### [TASK BRIEF]
Repeat every line, exactly, from the very first through the one where "b.tube(pts, .009, .006, 6)" appears. Add nothing else.
*** SUPPLIED INFORMATION ***
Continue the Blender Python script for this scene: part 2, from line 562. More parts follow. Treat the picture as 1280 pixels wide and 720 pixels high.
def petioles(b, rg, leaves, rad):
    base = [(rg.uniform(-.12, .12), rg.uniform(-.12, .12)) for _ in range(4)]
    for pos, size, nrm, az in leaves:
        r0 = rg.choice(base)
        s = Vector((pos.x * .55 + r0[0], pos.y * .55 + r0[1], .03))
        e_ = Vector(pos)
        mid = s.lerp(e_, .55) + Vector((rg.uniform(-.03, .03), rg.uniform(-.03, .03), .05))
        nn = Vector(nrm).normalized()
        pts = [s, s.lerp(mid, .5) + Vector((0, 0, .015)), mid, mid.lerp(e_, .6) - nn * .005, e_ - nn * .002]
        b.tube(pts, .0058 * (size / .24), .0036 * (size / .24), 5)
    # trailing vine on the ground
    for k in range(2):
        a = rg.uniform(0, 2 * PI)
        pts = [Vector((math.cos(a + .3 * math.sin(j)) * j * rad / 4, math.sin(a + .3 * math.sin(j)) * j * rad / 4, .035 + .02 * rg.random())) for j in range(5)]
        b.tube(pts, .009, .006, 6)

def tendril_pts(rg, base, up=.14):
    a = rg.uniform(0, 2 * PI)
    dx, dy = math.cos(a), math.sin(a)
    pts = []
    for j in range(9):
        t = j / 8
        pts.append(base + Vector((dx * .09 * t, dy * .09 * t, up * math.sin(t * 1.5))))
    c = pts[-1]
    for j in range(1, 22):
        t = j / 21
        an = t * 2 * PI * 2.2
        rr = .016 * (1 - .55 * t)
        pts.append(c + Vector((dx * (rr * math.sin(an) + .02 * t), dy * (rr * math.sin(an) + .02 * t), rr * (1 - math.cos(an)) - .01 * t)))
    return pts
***
### [ANSWER TO THE EXERCISE]
Continue the Blender Python script for this scene: part 2, from line 562. More parts follow. Treat the picture as 1280 pixels wide and 720 pixels high.
def petioles(b, rg, leaves, rad):
    base = [(rg.uniform(-.12, .12), rg.uniform(-.12, .12)) for _ in range(4)]
    for pos, size, nrm, az in leaves:
        r0 = rg.choice(base)
        s = Vector((pos.x * .55 + r0[0], pos.y * .55 + r0[1], .03))
        e_ = Vector(pos)
        mid = s.lerp(e_, .55) + Vector((rg.uniform(-.03, .03), rg.uniform(-.03, .03), .05))
        nn = Vector(nrm).normalized()
        pts = [s, s.lerp(mid, .5) + Vector((0, 0, .015)), mid, mid.lerp(e_, .6) - nn * .005, e_ - nn * .002]
        b.tube(pts, .0058 * (size / .24), .0036 * (size / .24), 5)
    # trailing vine on the ground
    for k in range(2):
        a = rg.uniform(0, 2 * PI)
        pts = [Vector((math.cos(a + .3 * math.sin(j)) * j * rad / 4, math.sin(a + .3 * math.sin(j)) * j * rad / 4, .035 + .02 * rg.random())) for j in range(5)]
        b.tube(pts, .009, .006, 6)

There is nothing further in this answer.